Article additionnel après l'article 4 - Ajournement devant le tribunal pour enfants

Après l'article 4, votre commission vous propose un amendement tendant à insérer un article additionnel afin de permettre l'ajournement devant le tribunal pour enfants dans des conditions plus souples que devant les juridictions pour adultes.

Actuellement, le recours à l'ajournement est subordonné à trois conditions de fond :

- que le reclassement du coupable soit en voie d'être acquis ;

- que le dommage causé soit en voie d'être réparé ;

- que le trouble résultant de l'infraction soit sur le point de cesser.

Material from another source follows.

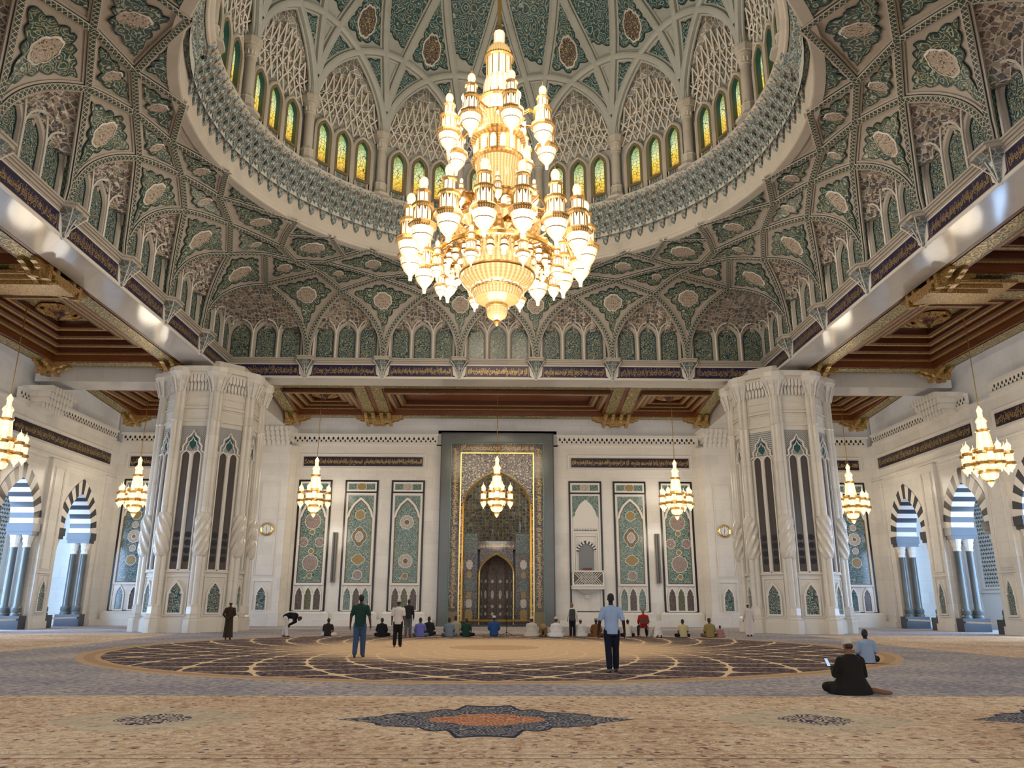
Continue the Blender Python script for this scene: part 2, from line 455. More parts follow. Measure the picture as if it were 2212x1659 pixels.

L'ajournement étant particulièrement propice à la réinsertion -car il permet le prononcé rapide sur la culpabilité tout en s'accordant un délai de réflexion sur la peine-, il vous est proposé de le rendre plus aisé pour les mineurs : dans les cas où ces trois conditions ne seraient pas remplies, il suffirait que la personnalité du mineur permette d'espérer sa rapide réinsertion.

Ce faisant, il serait répondu à ce qui fut une demande de plusieurs intervenants lors de la journée d'auditions à laquelle a procédé votre commission (avocats, juges des enfants, éducateurs) à savoir étendre la césure pénale devant le tribunal pour enfants. On arriverait en effet à un résultat identique sans pour autant créer une nouvelle procédure devant cette juridiction.

Le dispositif que vous propose votre commission, qui ferait l'objet d'un article 27-1 de l'ordonnance, excluerait cependant l'ajournement avec mise à l'épreuve, la mise à l'épreuve ne présentant en effet pas d'utilité dès lors que, dans l'attente du prononcé de la peine, le tribunal peut, comme vous le suggère votre commission, soumettre le délinquant à une activité de réparation ou le placer sous le régime de la liberté surveillée.

Article 5 - Application de la loi outre-mer

Cet article a pour objet de rendre applicable dans les territoires d'outre-mer et la collectivité territoriale de Mayotte la loi soumise à notre examen.

Votre commission vous demande de l'adopter sans modification.